» **YOUR TASK**
Up to and including the line containing "PI = math.pi", please reproduce the lines of the listing below, starting from the top.

» **DATA SEGMENT**
○ ○ ○ ○ ○
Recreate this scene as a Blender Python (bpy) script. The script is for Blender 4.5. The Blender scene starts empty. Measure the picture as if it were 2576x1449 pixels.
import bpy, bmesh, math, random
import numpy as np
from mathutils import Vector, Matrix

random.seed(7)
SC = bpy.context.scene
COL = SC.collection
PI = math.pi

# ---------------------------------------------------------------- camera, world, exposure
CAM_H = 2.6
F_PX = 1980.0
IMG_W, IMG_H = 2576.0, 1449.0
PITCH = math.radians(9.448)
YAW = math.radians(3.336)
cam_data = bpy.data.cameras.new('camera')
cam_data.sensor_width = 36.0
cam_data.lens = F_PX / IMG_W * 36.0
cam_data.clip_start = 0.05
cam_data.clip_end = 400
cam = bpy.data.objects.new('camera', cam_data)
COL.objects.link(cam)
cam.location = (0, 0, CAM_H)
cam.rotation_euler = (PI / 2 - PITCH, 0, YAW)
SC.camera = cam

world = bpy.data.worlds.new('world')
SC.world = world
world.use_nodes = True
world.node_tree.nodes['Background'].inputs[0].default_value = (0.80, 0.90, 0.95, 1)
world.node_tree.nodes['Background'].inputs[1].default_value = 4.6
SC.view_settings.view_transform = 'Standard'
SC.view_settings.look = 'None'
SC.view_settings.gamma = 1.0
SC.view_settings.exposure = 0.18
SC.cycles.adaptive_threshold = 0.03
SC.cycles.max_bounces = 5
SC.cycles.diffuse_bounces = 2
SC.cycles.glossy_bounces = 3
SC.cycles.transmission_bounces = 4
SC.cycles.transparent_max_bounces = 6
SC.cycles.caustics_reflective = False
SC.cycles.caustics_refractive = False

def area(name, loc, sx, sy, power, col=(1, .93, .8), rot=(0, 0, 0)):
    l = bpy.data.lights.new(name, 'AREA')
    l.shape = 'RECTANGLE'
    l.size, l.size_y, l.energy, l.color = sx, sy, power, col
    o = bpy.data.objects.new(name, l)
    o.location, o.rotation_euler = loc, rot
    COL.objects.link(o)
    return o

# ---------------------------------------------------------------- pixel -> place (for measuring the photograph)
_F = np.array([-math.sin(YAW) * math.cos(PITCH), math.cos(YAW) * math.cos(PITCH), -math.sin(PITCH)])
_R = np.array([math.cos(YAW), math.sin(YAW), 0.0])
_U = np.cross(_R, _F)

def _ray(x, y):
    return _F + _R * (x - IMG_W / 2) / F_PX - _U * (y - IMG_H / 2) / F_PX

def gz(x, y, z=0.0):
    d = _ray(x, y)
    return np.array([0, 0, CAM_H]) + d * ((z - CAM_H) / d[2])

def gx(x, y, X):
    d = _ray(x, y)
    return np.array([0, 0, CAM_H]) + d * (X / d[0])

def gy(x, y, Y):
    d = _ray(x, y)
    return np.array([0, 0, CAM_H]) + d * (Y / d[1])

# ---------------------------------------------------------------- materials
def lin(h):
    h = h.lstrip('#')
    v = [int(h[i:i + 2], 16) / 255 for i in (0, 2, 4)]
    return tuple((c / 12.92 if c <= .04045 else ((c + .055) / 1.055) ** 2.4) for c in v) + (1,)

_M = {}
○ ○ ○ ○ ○
» **OUTPUT OF THE EXERCISE**
Recreate this scene as a Blender Python (bpy) script. The script is for Blender 4.5. The Blender scene starts empty. Measure the picture as if it were 2576x1449 pixels.
import bpy, bmesh, math, random
import numpy as np
from mathutils import Vector, Matrix

random.seed(7)
SC = bpy.context.scene
COL = SC.collection
PI = math.pi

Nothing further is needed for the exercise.